> _Work instructions_
Write out the entries again exactly as they are given.

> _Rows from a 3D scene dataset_
########################################

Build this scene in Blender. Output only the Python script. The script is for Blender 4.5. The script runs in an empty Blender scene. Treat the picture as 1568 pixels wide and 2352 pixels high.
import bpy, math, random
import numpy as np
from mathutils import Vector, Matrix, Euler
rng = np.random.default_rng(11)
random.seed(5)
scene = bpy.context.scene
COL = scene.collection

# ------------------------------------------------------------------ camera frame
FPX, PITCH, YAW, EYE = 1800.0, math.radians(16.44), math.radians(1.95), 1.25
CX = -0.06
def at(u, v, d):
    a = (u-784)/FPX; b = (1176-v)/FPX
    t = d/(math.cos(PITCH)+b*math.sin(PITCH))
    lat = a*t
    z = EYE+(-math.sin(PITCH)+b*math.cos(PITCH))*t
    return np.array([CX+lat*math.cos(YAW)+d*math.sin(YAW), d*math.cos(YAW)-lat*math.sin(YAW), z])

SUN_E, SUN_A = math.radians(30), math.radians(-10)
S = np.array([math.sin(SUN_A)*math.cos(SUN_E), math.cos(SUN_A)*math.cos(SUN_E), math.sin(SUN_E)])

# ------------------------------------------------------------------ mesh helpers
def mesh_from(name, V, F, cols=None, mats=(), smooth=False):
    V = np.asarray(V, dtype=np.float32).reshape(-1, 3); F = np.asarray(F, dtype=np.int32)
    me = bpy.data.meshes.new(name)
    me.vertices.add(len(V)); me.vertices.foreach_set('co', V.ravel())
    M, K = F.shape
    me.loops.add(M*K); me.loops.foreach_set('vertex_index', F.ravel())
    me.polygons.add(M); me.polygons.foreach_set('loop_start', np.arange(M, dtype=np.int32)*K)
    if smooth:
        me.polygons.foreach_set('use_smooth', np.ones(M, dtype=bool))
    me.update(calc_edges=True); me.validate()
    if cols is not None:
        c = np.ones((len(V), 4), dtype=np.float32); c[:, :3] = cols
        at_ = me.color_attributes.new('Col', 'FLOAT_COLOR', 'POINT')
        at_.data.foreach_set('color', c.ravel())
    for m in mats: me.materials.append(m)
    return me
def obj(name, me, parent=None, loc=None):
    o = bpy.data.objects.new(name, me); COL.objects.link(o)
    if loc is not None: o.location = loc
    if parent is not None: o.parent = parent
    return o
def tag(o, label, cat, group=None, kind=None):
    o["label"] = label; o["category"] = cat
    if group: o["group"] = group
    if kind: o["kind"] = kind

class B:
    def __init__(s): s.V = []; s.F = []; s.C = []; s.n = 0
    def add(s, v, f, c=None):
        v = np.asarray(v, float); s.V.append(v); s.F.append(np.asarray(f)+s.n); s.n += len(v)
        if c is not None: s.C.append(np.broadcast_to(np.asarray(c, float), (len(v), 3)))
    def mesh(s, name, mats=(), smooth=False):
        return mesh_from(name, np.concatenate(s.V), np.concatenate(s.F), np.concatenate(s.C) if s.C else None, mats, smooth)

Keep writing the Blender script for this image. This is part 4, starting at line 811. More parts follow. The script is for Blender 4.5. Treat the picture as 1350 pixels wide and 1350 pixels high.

########################################

> _Answer for the task_
Build this scene in Blender. Output only the Python script. The script is for Blender 4.5. The script runs in an empty Blender scene. Treat the picture as 1568 pixels wide and 2352 pixels high.
import bpy, math, random
import numpy as np
from mathutils import Vector, Matrix, Euler
rng = np.random.default_rng(11)
random.seed(5)
scene = bpy.context.scene
COL = scene.collection

# ------------------------------------------------------------------ camera frame
FPX, PITCH, YAW, EYE = 1800.0, math.radians(16.44), math.radians(1.95), 1.25
CX = -0.06
def at(u, v, d):
    a = (u-784)/FPX; b = (1176-v)/FPX
    t = d/(math.cos(PITCH)+b*math.sin(PITCH))
    lat = a*t
    z = EYE+(-math.sin(PITCH)+b*math.cos(PITCH))*t
    return np.array([CX+lat*math.cos(YAW)+d*math.sin(YAW), d*math.cos(YAW)-lat*math.sin(YAW), z])

SUN_E, SUN_A = math.radians(30), math.radians(-10)
S = np.array([math.sin(SUN_A)*math.cos(SUN_E), math.cos(SUN_A)*math.cos(SUN_E), math.sin(SUN_E)])

# ------------------------------------------------------------------ mesh helpers
def mesh_from(name, V, F, cols=None, mats=(), smooth=False):
    V = np.asarray(V, dtype=np.float32).reshape(-1, 3); F = np.asarray(F, dtype=np.int32)
    me = bpy.data.meshes.new(name)
    me.vertices.add(len(V)); me.vertices.foreach_set('co', V.ravel())
    M, K = F.shape
    me.loops.add(M*K); me.loops.foreach_set('vertex_index', F.ravel())
    me.polygons.add(M); me.polygons.foreach_set('loop_start', np.arange(M, dtype=np.int32)*K)
    if smooth:
        me.polygons.foreach_set('use_smooth', np.ones(M, dtype=bool))
    me.update(calc_edges=True); me.validate()
    if cols is not None:
        c = np.ones((len(V), 4), dtype=np.float32); c[:, :3] = cols
        at_ = me.color_attributes.new('Col', 'FLOAT_COLOR', 'POINT')
        at_.data.foreach_set('color', c.ravel())
    for m in mats: me.materials.append(m)
    return me
def obj(name, me, parent=None, loc=None):
    o = bpy.data.objects.new(name, me); COL.objects.link(o)
    if loc is not None: o.location = loc
    if parent is not None: o.parent = parent
    return o
def tag(o, label, cat, group=None, kind=None):
    o["label"] = label; o["category"] = cat
    if group: o["group"] = group
    if kind: o["kind"] = kind

class B:
    def __init__(s): s.V = []; s.F = []; s.C = []; s.n = 0
    def add(s, v, f, c=None):
        v = np.asarray(v, float); s.V.append(v); s.F.append(np.asarray(f)+s.n); s.n += len(v)
        if c is not None: s.C.append(np.broadcast_to(np.asarray(c, float), (len(v), 3)))
    def mesh(s, name, mats=(), smooth=False):
        return mesh_from(name, np.concatenate(s.V), np.concatenate(s.F), np.concatenate(s.C) if s.C else None, mats, smooth)

Keep writing the Blender script for this image. This is part 4, starting at line 811. More parts follow. The script is for Blender 4.5. Treat the picture as 1350 pixels wide and 1350 pixels high.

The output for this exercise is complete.